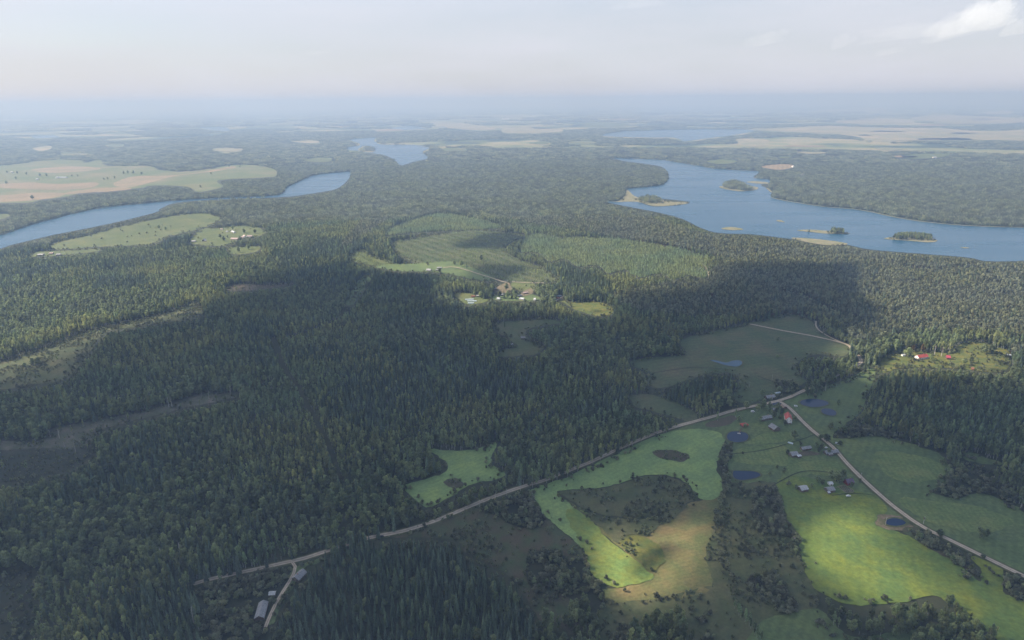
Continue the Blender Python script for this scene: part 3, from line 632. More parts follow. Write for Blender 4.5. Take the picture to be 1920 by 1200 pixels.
# ------------------------------------------------------------------ haze
hz, hnt, hb = newmat('haze_air'); hnt.nodes.clear()
ho = hnt.nodes.new('ShaderNodeOutputMaterial'); hv = hnt.nodes.new('ShaderNodeVolumePrincipled')
hv.inputs['Color'].default_value = (*HAZE_COLOR, 1); hv.inputs['Density'].default_value = HAZE_DENSITY; hv.inputs['Absorption Color'].default_value = (.5306, .479, .4409, 1); hv.inputs['Anisotropy'].default_value = 0.15
hnt.links.new(hv.outputs[0], ho.inputs['Volume'])
S = 98000.
HV = [(x, y, z) for z in (-6., H+110) for x, y in ((-S, -S), (S, -S), (S, S), (-S, S))]
HF = [(0, 3, 2, 1), (4, 5, 6, 7), (0, 1, 5, 4), (1, 2, 6, 5), (2, 3, 7, 6), (3, 0, 4, 7)]
tag(link('haze', mesh_np('haze', HV, HF, hz)), 'pale blue haze fading the far country towards the horizon', 'haze', kind='stuff')

# ------------------------------------------------------------------ clouds
def cloud_mat(name, dens, col=(1, 1, 1), g=.3):
    m, nt, b = newmat(name); nt.nodes.clear()
    o = nt.nodes.new('ShaderNodeOutputMaterial'); v = nt.nodes.new('ShaderNodeVolumePrincipled')
    v.inputs['Color'].default_value = (*col, 1); v.inputs['Density'].default_value = dens; v.inputs['Anisotropy'].default_value = g
    nt.links.new(v.outputs[0], o.inputs['Volume']); return m
CLOUD_ALT = 1250.0
OFFX = CLOUD_ALT/SUN_DIR[2]*SUN_DIR[0]; OFFY = CLOUD_ALT/SUN_DIR[2]*SUN_DIR[1]
def pin(X, Y, p):
    ins = np.zeros(X.shape, bool); j = len(p)-1
    for i in range(len(p)):
        xi, yi = p[i]; xj, yj = p[j]
        if yi != yj: ins ^= ((yi > Y) != (yj > Y)) & (X < (xj-xi)*(Y-yi)/(yj-yi)+xi)
        j = i
    return ins
def sdist(X, Y, p):
    d = np.full(X.shape, 1e9)
    for i in range(len(p)):
        a, b = p[i-1], p[i]; ab = b-a; L2 = (ab**2).sum()+1e-9
        t = np.clip(((X-a[0])*ab[0]+(Y-a[1])*ab[1])/L2, 0, 1)
        d = np.minimum(d, np.hypot(X-a[0]-t*ab[0], Y-a[1]-t*ab[1]))
    return np.where(pin(X, Y, p), d, -d)
def cloud_from_shade(label, polys, holes, soft, thick, st, rough=60, mat=None):
    def gp(p): 
        s_ = smooth(p, 3); x, y = unproj_z(s_[:, 0], s_[:, 1], 12.); return np.stack([x, y], -1)
    P = gp(polys); Hs = [(gp(h_), a_, b_) for h_, a_, b_ in holes]
    x0, y0 = P.min(0)-300; x1, y1 = P.max(0)+300
    X, Y = np.meshgrid(np.arange(x0, x1, st), np.arange(y0, y1, st))
    wob = (fbm(X, Y, 260, 31, 3)-.5)*rough*2
    d = sdist(X, Y, P)+wob
    t = sstep(0, soft, d)
    for h_, sft, amt in Hs:
        dh = 22+sdist(X, Y, h_)+wob*.7+(fbm(X, Y, 150, 77, 2)-.5)*sft*.9
        t = t*(1-amt*sstep(-sft*.5, sft*.7, dh))
    t = t*thick*(.75+.5*fbm(X, Y, 400, 3, 2))
    t[t < 1.2] = 0; t[0] = t[-1] = 0; t[:, 0] = t[:, -1] = 0
    ny, nx = X.shape; act = np.zeros((ny-1, nx-1), bool)
    for a in (t[:-1, :-1], t[1:, :-1], t[:-1, 1:], t[1:, 1:]): act |= a > 0
    X2, Y2 = X+OFFX, Y+OFFY
    base = CLOUD_ALT-.25*t; top = CLOUD_ALT+.75*t
    idt = np.arange(ny*nx).reshape(ny, nx); idb = np.where(t > 0, idt+ny*nx, idt)
    V = np.concatenate([np.stack([X2, Y2, top], -1).reshape(-1, 3), np.stack([X2, Y2, base], -1).reshape(-1, 3)])
    J, I = np.nonzero(act)
    Ft = np.column_stack([idt[J, I], idt[J, I+1], idt[J+1, I+1], idt[J+1, I]])
    Fb = np.column_stack([idb[J, I], idb[J+1, I], idb[J+1, I+1], idb[J, I+1]])
    F = np.concatenate([Ft, Fb]); u, inv = np.unique(F, return_inverse=True); V = V[u]; F = inv.reshape(F.shape)
    o = link('cloud', fast_mesh('cloud', V, F, mat)); tag(o, label, 'cloud'); return o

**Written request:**
Transcribe the material exactly, leaving every picture out.

**Right answer:**
Continue the Blender Python script for this scene: part 3, from line 632. More parts follow. Write for Blender 4.5. Take the picture to be 1920 by 1200 pixels.
# ------------------------------------------------------------------ haze
hz, hnt, hb = newmat('haze_air'); hnt.nodes.clear()
ho = hnt.nodes.new('ShaderNodeOutputMaterial'); hv = hnt.nodes.new('ShaderNodeVolumePrincipled')
hv.inputs['Color'].default_value = (*HAZE_COLOR, 1); hv.inputs['Density'].default_value = HAZE_DENSITY; hv.inputs['Absorption Color'].default_value = (.5306, .479, .4409, 1); hv.inputs['Anisotropy'].default_value = 0.15
hnt.links.new(hv.outputs[0], ho.inputs['Volume'])
S = 98000.
HV = [(x, y, z) for z in (-6., H+110) for x, y in ((-S, -S), (S, -S), (S, S), (-S, S))]
HF = [(0, 3, 2, 1), (4, 5, 6, 7), (0, 1, 5, 4), (1, 2, 6, 5), (2, 3, 7, 6), (3, 0, 4, 7)]
tag(link('haze', mesh_np('haze', HV, HF, hz)), 'pale blue haze fading the far country towards the horizon', 'haze', kind='stuff')

# ------------------------------------------------------------------ clouds
def cloud_mat(name, dens, col=(1, 1, 1), g=.3):
    m, nt, b = newmat(name); nt.nodes.clear()
    o = nt.nodes.new('ShaderNodeOutputMaterial'); v = nt.nodes.new('ShaderNodeVolumePrincipled')
    v.inputs['Color'].default_value = (*col, 1); v.inputs['Density'].default_value = dens; v.inputs['Anisotropy'].default_value = g
    nt.links.new(v.outputs[0], o.inputs['Volume']); return m
CLOUD_ALT = 1250.0
OFFX = CLOUD_ALT/SUN_DIR[2]*SUN_DIR[0]; OFFY = CLOUD_ALT/SUN_DIR[2]*SUN_DIR[1]
def pin(X, Y, p):
    ins = np.zeros(X.shape, bool); j = len(p)-1
    for i in range(len(p)):
        xi, yi = p[i]; xj, yj = p[j]
        if yi != yj: ins ^= ((yi > Y) != (yj > Y)) & (X < (xj-xi)*(Y-yi)/(yj-yi)+xi)
        j = i
    return ins
def sdist(X, Y, p):
    d = np.full(X.shape, 1e9)
    for i in range(len(p)):
        a, b = p[i-1], p[i]; ab = b-a; L2 = (ab**2).sum()+1e-9
        t = np.clip(((X-a[0])*ab[0]+(Y-a[1])*ab[1])/L2, 0, 1)
        d = np.minimum(d, np.hypot(X-a[0]-t*ab[0], Y-a[1]-t*ab[1]))
    return np.where(pin(X, Y, p), d, -d)
def cloud_from_shade(label, polys, holes, soft, thick, st, rough=60, mat=None):
    def gp(p): 
        s_ = smooth(p, 3); x, y = unproj_z(s_[:, 0], s_[:, 1], 12.); return np.stack([x, y], -1)
    P = gp(polys); Hs = [(gp(h_), a_, b_) for h_, a_, b_ in holes]
    x0, y0 = P.min(0)-300; x1, y1 = P.max(0)+300
    X, Y = np.meshgrid(np.arange(x0, x1, st), np.arange(y0, y1, st))
    wob = (fbm(X, Y, 260, 31, 3)-.5)*rough*2
    d = sdist(X, Y, P)+wob
    t = sstep(0, soft, d)
    for h_, sft, amt in Hs:
        dh = 22+sdist(X, Y, h_)+wob*.7+(fbm(X, Y, 150, 77, 2)-.5)*sft*.9
        t = t*(1-amt*sstep(-sft*.5, sft*.7, dh))
    t = t*thick*(.75+.5*fbm(X, Y, 400, 3, 2))
    t[t < 1.2] = 0; t[0] = t[-1] = 0; t[:, 0] = t[:, -1] = 0
    ny, nx = X.shape; act = np.zeros((ny-1, nx-1), bool)
    for a in (t[:-1, :-1], t[1:, :-1], t[:-1, 1:], t[1:, 1:]): act |= a > 0
    X2, Y2 = X+OFFX, Y+OFFY
    base = CLOUD_ALT-.25*t; top = CLOUD_ALT+.75*t
    idt = np.arange(ny*nx).reshape(ny, nx); idb = np.where(t > 0, idt+ny*nx, idt)
    V = np.concatenate([np.stack([X2, Y2, top], -1).reshape(-1, 3), np.stack([X2, Y2, base], -1).reshape(-1, 3)])
    J, I = np.nonzero(act)
    Ft = np.column_stack([idt[J, I], idt[J, I+1], idt[J+1, I+1], idt[J+1, I]])
    Fb = np.column_stack([idb[J, I], idb[J+1, I], idb[J+1, I+1], idb[J, I+1]])
    F = np.concatenate([Ft, Fb]); u, inv = np.unique(F, return_inverse=True); V = V[u]; F = inv.reshape(F.shape)
    o = link('cloud', fast_mesh('cloud', V, F, mat)); tag(o, label, 'cloud'); return o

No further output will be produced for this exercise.